Frederick B. Kress was born in Pittsburgh, Pennsylvania, on January 7, 1888, the son of artist Carl Victor Kress. Considered a quintessential California artist, Kress's life began in Pennsylvania and in Independence, Missouri. Toward the end of his high school years he relocated with his family to San Francisco, just a few months before the 1906 earthquake. He worked as a sign and scenery painter with his father in 1906, and in 1908 he went to work with Schroeder & Herzog Company. Between 1909 and 1920 he studied at the Mark Hopkins Institute of Art (later known as the California School of Fine Arts) with artists Maynard Dixon, Alice B. Chittenden, C. Chapel Judson, E. Spencer and Constance Mackey and Emil Grebs. He married Marjorie Wale in 1919.

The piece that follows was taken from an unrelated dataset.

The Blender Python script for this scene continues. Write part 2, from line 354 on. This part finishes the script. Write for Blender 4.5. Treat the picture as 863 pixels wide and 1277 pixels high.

Between 1912 and 1917 Kress was part of a group of painters that took painting excursions to the Big Sur area. Others in the group included Judson, Martin Syvertson, Lyman Jennings, William McVey and Walter Sutter. Kress, Jennings, McVey and William Gaw also took regular Sunday painting excursions in San Francisco and Marin County. Kress continued to work in the sign painting trade, taking a position along with Emil Grebs at the Charles Green Company, which became Foster & Kleiser advertising in 1915. He was superintendent of the paint department of Foster & Kleiser between 1915 and 1957 and was instrumental in hiring his former teacher, painter Maynard Dixon, in 1917 where Dixon got a contract from the Great Northern Railroad for a group of paintings.
Fred Kress exhibited with the San Francisco Art Association until 1920, after which time he painted strictly for pleasure and was not known to have exhibited or marketed any of his paintings. Between 1920 and 1960 Kress made yearly painting trips to Yosemite and Lake Tahoe, especially the Fallen Leaf area. A resident of San Francisco until 1962, his last years were spent in Santa Rosa, CA where he died on August 10, 1970.
The Annex Galleries in Santa Rosa exhibited 32 of his oil paintings in May of 1980.